McEnroe non ebbe in realtà una carriera di vertice lunghissima, anche perché si confrontò sempre con avversari straordinari: ovviamente il grandissimo Bjorn Borg a inizio carriera, poi il connazionale Jimmy Connors che è stato suo grande rivale oltre che compagno in Davis, il più giovane cecoslovacco Ivan Lendl che presto diventerà numero uno al mondo. Poi ci furono anche lo svedese Stefan Edberg (il mio idolo di gioventù), il rampante Boris Becker, e arriverà presto Pete Sampras che dominerà per molto tempo, senza dimenticare Agassi e Courier. Solamente negli ultimi anni con Federer, Nadal e Djokovic il tennis ci ha regalato così tanto talento come negli anni ’80 e inizio ’90.
Proprio a una partita con Lendl è dedicata la parte finale del film. Faraut segue la leggendaria finale di quel Roland Garros 1984, una partita memorabile che la musica trasforma quasi in opera rock. Faraut gioca con le tecniche sonore per aumentare quel dramma, creando un senso di tempo sospeso. È un partita epica, al livello della famosa finale di Wimbledon con Borg di quattro anni prima, partita narrata in un film recente che non è neanche lontanamente paragonabile a questo lavoro. Forse in questo finale il film teorico diventa fin troppo thriller e si sposta solo sul piano emozionale, ma In the realm of perfection rimane comunque un lavoro straordinario e sorprendente, una folgorazione inaspettata.
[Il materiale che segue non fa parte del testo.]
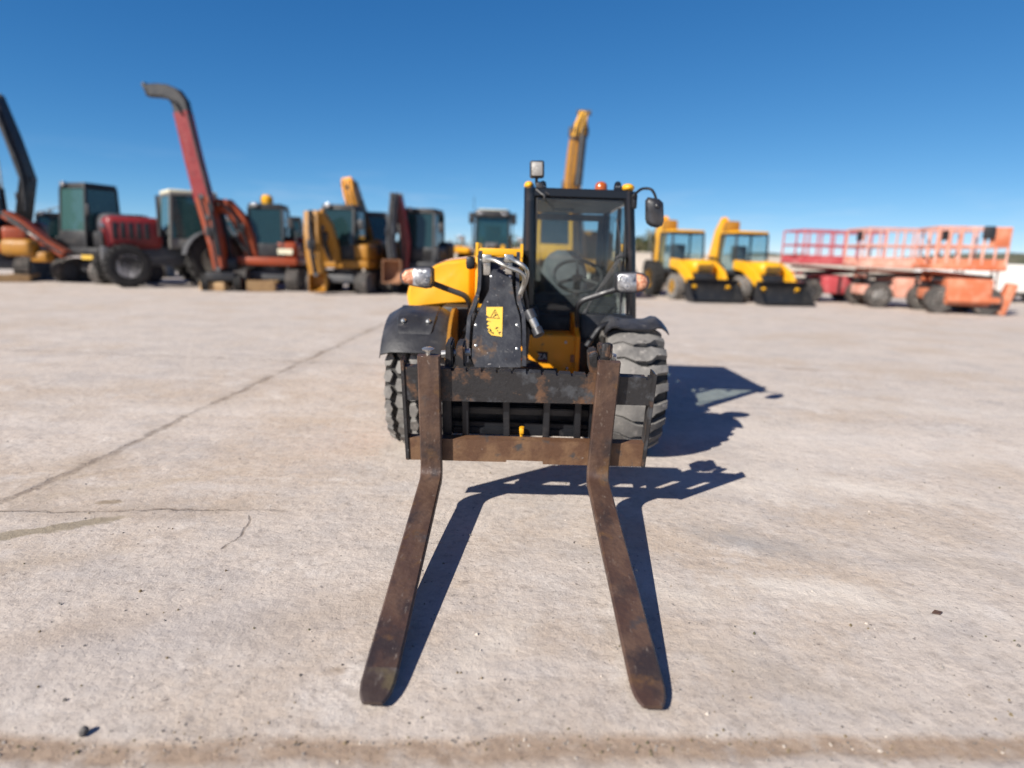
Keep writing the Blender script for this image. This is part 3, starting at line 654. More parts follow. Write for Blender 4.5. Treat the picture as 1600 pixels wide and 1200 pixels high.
# yellow caps, lifting eyes
for x, y, sx, dz in ((826.5, 290, .034, 0), (981, 294, .046, 0)):
    mb = MB(); p = P(x, y, YC + .06); mb.ball(p, .05, (sx / .05, 1.3, .60), 3); mb.build('corner_cap', 'yellow_paint', cab)
for x, y in ((848, 291), (965, 292)):
    mb = MB(); p = P(x, y + 5, YC + .03); w2 = .024
    arc = [V((p.x + w2 * math.cos(a), p.y, p.z + .035 + w2 * math.sin(a))) for a in [i * math.pi / 8 for i in range(9)]]
    mb.prism([V((p.x - w2 * 1.2, p.y, p.z - .01))] + [V((p.x + w2 * 1.2, p.y, p.z - .01))] + arc, (0, .014, 0)); eye = mb.build('lifting_eye', 'post_paint', cab)
    mb = MB()
    for dx in (-.009, .009): mb.lathe([(.0045, 0), (.0045, .004), (0, .004)], V((p.x + dx, p.y, p.z + .022)), (0, -1, 0), 8)
    mb.build('eye_bolts', 'bolt_metal', eye)
# work light
mb = MB(); p = P(839, 265, YC - .02); mb.box(p, (.098, .075, .112), rot=Matrix.Rotation(R(-2), 3, 'Y'), bev=.014, seg=3); mb.tube([p + V((0, .01, -.05)), p + V((0, .015, -.085)), P(840, 293, YC)], .011, 8); mb.box(P(843, 290, YC), (.05, .04, .05), bev=.01)
wl = mb.build('work_light', 'black_plastic', cab)
mb = MB(); mb.box(p + V((0, -.0385, 0)), (.074, .006, .088), rot=Matrix.Rotation(R(-2), 3, 'Y'), bev=.003); mb.build('lens', 'work_lens', wl)
mb = MB(); mb.tube(pp([(838, 296, YC - .03), (846, 303, YC - .06), (851, 306, YC - .07), (850, 311, YC - .07)]), .006, 6, fr=.02); mb.tube(pp([(852, 300, YC - .04), (858, 304, YC - .05)]), .006, 6); mb.build('lamp_cable', 'black_plastic', wl)
# beacon
mb = MB(); p = P(939, 297, 5.3); mb.lathe([(.05, 0), (.05, .045), (.047, .068), (.036, .085), (.015, .094), (0, .095)], p - V((0, 0, .03)), (0, 0, 1), 20); bc = mb.build('beacon', 'amber_plastic', cab, ang=60)
mb = MB(); mb.lathe([(.055, -.05), (.055, 0), (.0, 0)], p - V((0, 0, .03)), (0, 0, 1), 20); mb.build('beacon_base', 'black_plastic', bc)
# mirror
mb = MB(); YM = 4.42
mb.tube(pp([(989, 320, YC - .03), (992, 303, 4.52), (1003, 294, 4.46), (1018, 295, YM), (1024, 305, YM), (1026, 318, YM)]), .0095, 8, fr=.05); mb.box(P(991, 315, YC - .05), (.035, .05, .10), bev=.01)
ma = mb.build('mirror_arm', 'black_paint', cab)
mb = MB(); o8 = [(1009, 313), (1013, 308), (1030, 311), (1036, 317), (1037, 345), (1034, 353), (1028, 356), (1018, 354), (1011, 349), (1009, 342)]
cc = V((0, 0, 0)); f0 = [P(x, y, YM) for x, y in o8]; cc = sum(f0, V()) / len(f0)
mb.loft([[cc + (q - cc) * .80 + V((0, -.035, 0)) for q in f0], [cc + (q - cc) * .96 + V((0, -.02, 0)) for q in f0], [q + V((0, .0, 0)) for q in f0], [q + V((0, .022, 0)) for q in f0]])
mb.ball(P(1027, 322, YM - .03), .02, (1, .8, 1)); mb.build('mirror', 'black_plastic', cab, ang=50)
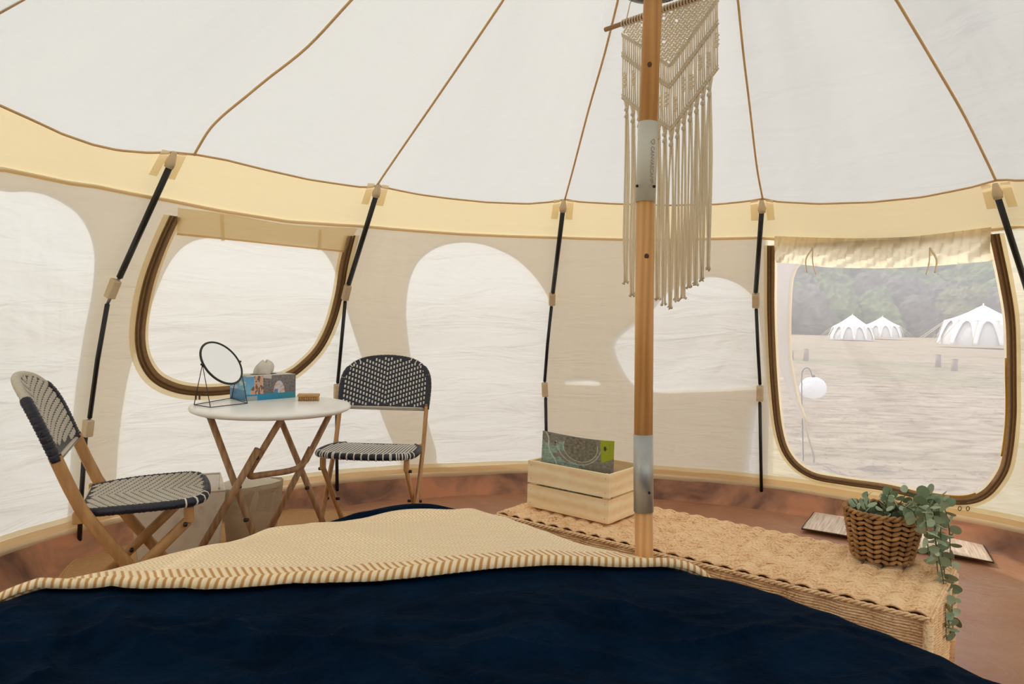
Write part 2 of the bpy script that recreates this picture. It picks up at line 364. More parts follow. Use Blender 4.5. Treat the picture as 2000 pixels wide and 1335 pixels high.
EAVE = [(0, 205), (60, 232), (120, 260), (180, 281), (230, 292), (290, 297), (335, 296), (385, 301), (440, 311), (520, 331), (600, 349), (680, 361), (710, 365), (735, 361), (765, 368), (820, 379), (880, 387), (950, 394), (1030, 397), (1080, 393), (1103, 388),
        (1130, 393), (1200, 397), (1300, 400), (1400, 398), (1460, 392), (1490, 387), (1520, 393), (1600, 397), (1700, 394), (1800, 384), (1900, 364), (1945, 351), (1965, 350), (1999, 352)]
ev = sorted([onwall(*p) for p in EAVE]); ea = np.array([e[0] for e in ev]); ez = np.array([e[1] for e in ev])
def zeave(az):
    a = az
    while a > 260: a -= 360
    while a < -100: a += 360
    g = 1.655 - .9 * sagf(az)
    if a < ea[0]: return lerp(ez[0], g, min(1, (ea[0] - a) / 6))
    if a > ea[-1]: return lerp(ez[-1], g, min(1, (a - ea[-1]) / 6))
    return float(np.interp(a, ea, ez))
SEAM = [(2, 328), (60, 340), (130, 355), (190, 363), (330, 390), (440, 412), (560, 431), (700, 440), (735, 443), (900, 456), (1100, 463), (1250, 467), (1480, 463), (1520, 466), (1700, 470), (1850, 461), (1940, 447), (1998, 440)]
sv = sorted([onwall(*p) for p in SEAM]); sa = np.array([e[0] for e in sv]); sz = np.array([e[1] for e in sv])
def zseam(az):
    a = az
    while a > 260: a -= 360
    while a < -100: a += 360
    if a < sa[0]: return lerp(sz[0], 1.40, min(1, (sa[0] - a) / 8))
    if a > sa[-1]: return lerp(sz[-1], 1.40, min(1, (a - sa[-1]) / 8))
    return float(np.interp(a, sa, sz))
Z0 = .10
def WV(az, v, off=0): return W(az, Z0 + (zseam(az) + .004 - Z0) * v, off)
def tov(p): return (p[0], (p[1] - Z0) / (zseam(p[0]) + .004 - Z0))
def patch(a0, a1, holes, step_a, nv, off, top=1):
    """constrained triangulation of the wall strip a0..a1 (degrees) with holes given as (az, v) loops"""
    pts = []; edges = []
    def loop(L):
        b = len(pts)
        for q in L: pts.append(Vector((q[0] / 25.0, q[1])))
        n = len(L)
        for i in range(n): edges.append((b + i, b + (i + 1) % n))
    na = max(2, int(abs(a1 - a0) / step_a))
    rect = [(lerp(a0, a1, i / na), 0) for i in range(na)] + [(a1, j / nv) for j in range(nv)] + [(lerp(a1, a0, i / na), 1) for i in range(na)] + [(a0, 1 - j / nv) for j in range(nv)]
    loop(rect)
    for h in holes: loop(h)
    for i in range(1, na):
        for j in range(1, nv): pts.append(Vector((lerp(a0, a1, i / na) / 25.0, j / nv)))
    r = delaunay_2d_cdt(pts, edges, [], 0, 1e-6)
    V, Fc = r[0], r[2]; keep = []
    lo, hi = min(a0, a1), max(a0, a1)
    for f in Fc:
        x = sum(V[i].x for i in f) / 3 * 25; y = sum(V[i].y for i in f) / 3
        if x < lo or x > hi or y < 0 or y > 1: continue
        if any(inpoly(x, y, h) for h in holes): continue
        keep.append(tuple(f))
    mb = MB(); mb.add([WV(p.x * 25, p.y, off) for p in V], keep); return mb
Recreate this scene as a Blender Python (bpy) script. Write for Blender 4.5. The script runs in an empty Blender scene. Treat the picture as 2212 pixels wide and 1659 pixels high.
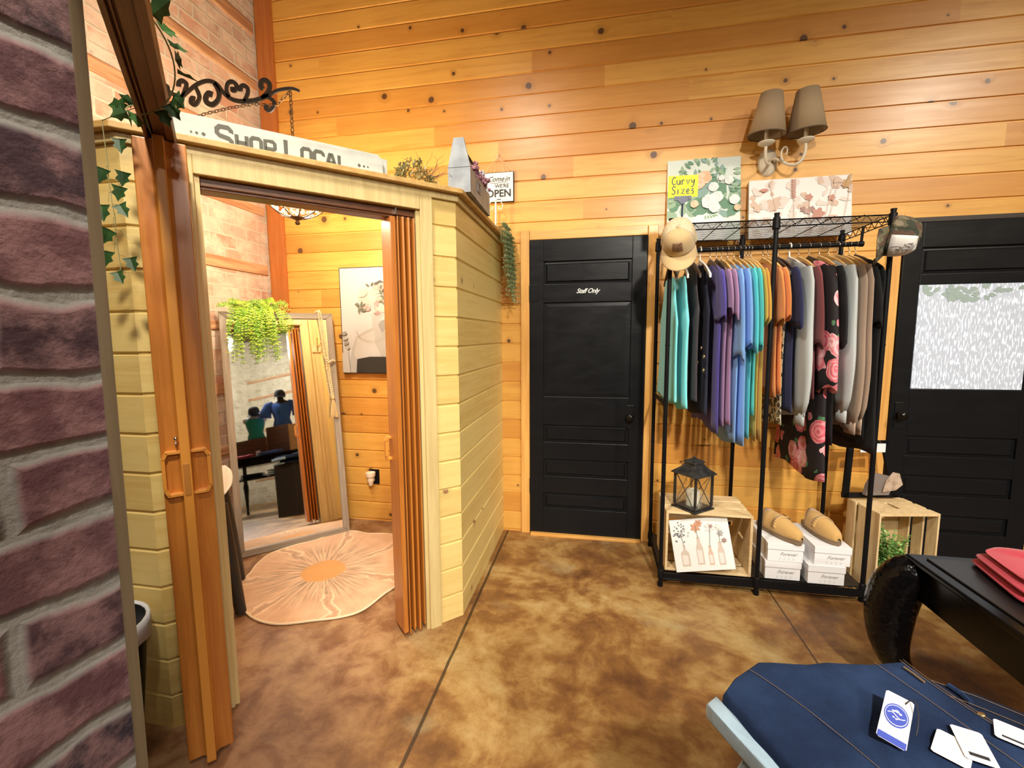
import bpy, bmesh, math, random
from mathutils import Vector, Matrix, Euler
R = random.Random(7)
SC = bpy.context.scene
COL = SC.collection
PI = math.pi
rad = math.radians

# ------------------------------------------------------------------ nodes
class NT:
    def __init__(s, name):
        s.m = bpy.data.materials.new(name); s.m.use_nodes = True
        s.t = s.m.node_tree; s.t.nodes.clear()
        s.out = s.t.nodes.new('ShaderNodeOutputMaterial')
        s.b = s.t.nodes.new('ShaderNodeBsdfPrincipled')
        s.t.links.new(s.b.outputs[0], s.out.inputs[0])
    def n(s, typ, ins=None, **pr):
        nd = s.t.nodes.new('ShaderNode' + typ)
        for k, v in pr.items(): setattr(nd, k, v)
        for k, v in (ins or {}).items(): s.put(nd.inputs[k], v)
        return nd
    def put(s, sock, v):
        if isinstance(v, bpy.types.NodeSocket): s.t.links.new(v, sock)
        elif isinstance(v, (tuple, list)) and len(v) == 3 and sock.type == 'RGBA': sock.default_value = (*v, 1)
        else: sock.default_value = v
    def set(s, **kw):
        for k, v in kw.items(): s.put(s.b.inputs[k.replace('_', ' ')], v)
    def ma(s, op, a, b=0.0, c=0.0, clamp=False):
        return s.n('Math', {0: a, 1: b, 2: c}, operation=op, use_clamp=clamp).outputs[0]
    def mix(s, f, a, b, mode='MIX'):
        nd = s.n('Mix', data_type='RGBA', blend_type=mode)
        s.put(nd.inputs[0], f); s.put(nd.inputs[6], a); s.put(nd.inputs[7], b)
        return nd.outputs[2]
    def ramp(s, f, stops):
        nd = s.n('ValToRGB'); s.put(nd.inputs[0], f)
        el = nd.color_ramp.elements
        while len(el) < len(stops): el.new(0.5)
        for e, (p, c) in zip(el, stops):
            e.position = p; e.color = (*c, 1) if len(c) == 3 else c
        return nd.outputs[0]
    def sm(s, v, lo, hi):
        nd = s.n('MapRange', {0: v, 1: lo, 2: hi, 3: 0.0, 4: 1.0}, interpolation_type='SMOOTHSTEP')
        return nd.outputs[0]
    def noise(s, vec, scale, detail=3, rough=.5, dist=0.0, dim='3D'):
        return s.n('TexNoise', {'Vector': vec, 'Scale': scale, 'Detail': detail, 'Roughness': rough, 'Distortion': dist}, noise_dimensions=dim).outputs[0]
    def xyz(s, x, y=0.0, z=0.0):
        return s.n('CombineXYZ', {0: x, 1: y, 2: z}).outputs[0]
    def sep(s, v):
        return s.n('SeparateXYZ', {0: v}).outputs
    def obj(s): return s.n('TexCoord').outputs['Object']
    def uv(s): return s.n('TexCoord').outputs['UV']
    def bump(s, h, strength=.3, dist=.01):
        s.put(s.b.inputs['Normal'], s.n('Bump', {'Strength': strength, 'Distance': dist, 'Height': h}).outputs[0])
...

Sarà che sono ricordi di gioventù, sarà per le racchette di legno, sarà per quei completini sempre bianchi, sarà per tante di queste cose, ma il tennis di quegli anni ha un’epica difficilmente eguagliabile. Facendo ricerche per questo articolo mi sono imbattuto ancora in Gianni Clerici e in una sua ammiratrice (la giornalista Samantha Casella) che ha più o meno la mia età e ha scritto pochi anni fa queste righe splendide che valgono per Mac ma possono valere per molti altri sportivi. Le riporto nella loro interezza perché non saprei scrivere meglio e anche perché mi spezzano il cuore: «Ho un ricordo appannato degli US Open 1992 e ho ben presente che John McEnroe perse contro Jim Courier, agli ottavi di finale. Ero una ragazzina, tifavo per Ivan Lendl e John McEnroe non è che mi stesse tanto simpatico. Ma Gianni Clerici disse qualcosa tipo “ho sempre saputo che il giorno in cui John McEnroe avrebbe giocato la sua ultima partita un pezzo del mio cuore si sarebbe spento per sempre”. Qualcosa di simile. Non so perché non riesco a ricordare precisamente cosa disse Clerici. Ricordo però che lo disse con un tono di voce che mi commosse. Il suo dolore era sincero. E il silenzio che seguì, fu qualcosa di talmente profondo da indurmi ad afferrare il telecomando e ad alzare il volume. Ma non era un problema dell’audio. Gianni Clerici rimase in silenzio e fu come se sopra New York fosse calato un vuoto incolmabile».